Last night I was doing my nerd thing, watching The History of Mankind: The story of all of us
and it dawned on me. Human history is pretty brutal. Basically the cycle is one ethnic group finds out about the resources of the land that another ethnic group lives on; then the group with the superior weapons overpowers the others for those resources. Ugly, unforgivable atrocities are committed and life goes on.
What this creates is a global context for historical ethnic distrust. It doesn’t matter how long ago the atrocities happened, we live with the implications for centuries. As William Faulkner once said, “the past is not dead – it is not even the past.”
Let me demonstrate what I mean with a small personal story that I often tell when I train leaders for multi-ethnic ministry. When I went off to college at my first undergraduate institution (there were several but we won’t go there) my mom, sisters, and I get off the elevator with my stuff to move into the dorm room.
It was a coed dorm and down the hall comes walking this cute white young lady. She looks at me, smiles, and sweetly says “hi” to me in a way that clearly indicated it was more than a cursory greeting. Being the red blooded young male I was, I returned the compliment. With gusto!
After the young lady left my Alabama-raised, Jim Crow surviving mother looked me dead in the eye and with all the Christian convictions she had made a very clear proclamation to me: “Son don’t bring home no white girls.” This was more than a personal preference. This was a historical statement. Really if you think about mom’s background what else was she going to say?
God created us all with a capacity to trust other human beings regardless of skin color. But if we do not work to transcend the brutal histories that all of our ethnic backgrounds contain, trust will not happen. And it is not about doing the Sunday school, Kum-By-Yah thing of just letting by-gones be by-gones.
I think not. It’s about engaging the truth of the past, acknowledging and repenting of the atrocities, forgiving one another, and moving forward into a preferred racially righteous future.

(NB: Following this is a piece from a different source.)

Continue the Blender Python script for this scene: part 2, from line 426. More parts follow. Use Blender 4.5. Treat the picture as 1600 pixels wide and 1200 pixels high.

By doing these things we enlarge our capacity to trust across racial lines. The reality is the ability to trust resides in the One who stands outside of history. So for us it is not about righting the wrongs of the past – we have to leave that up to the One who is in charge of that (“Vengeance is mine, saith the Lord”; Romans 12:19). We have no authority to right historical wrongs.
However that does not mean we get a “get out of social justice free” card. Micah 6:8 begs to differ. Christians forget that things like the abolitionist, civil rights, and present day human trafficking movements were started and led by people inspired by the Scriptures.
If we are to be about our Father’s business we need to be fully aware of how broken this world is, and understand that our personal and corporate relationship to Him is the only factor in life that will determine historical destiny. So the choice is ours: Will the history of mankind be a site of redemption or a stumbling block for the Church?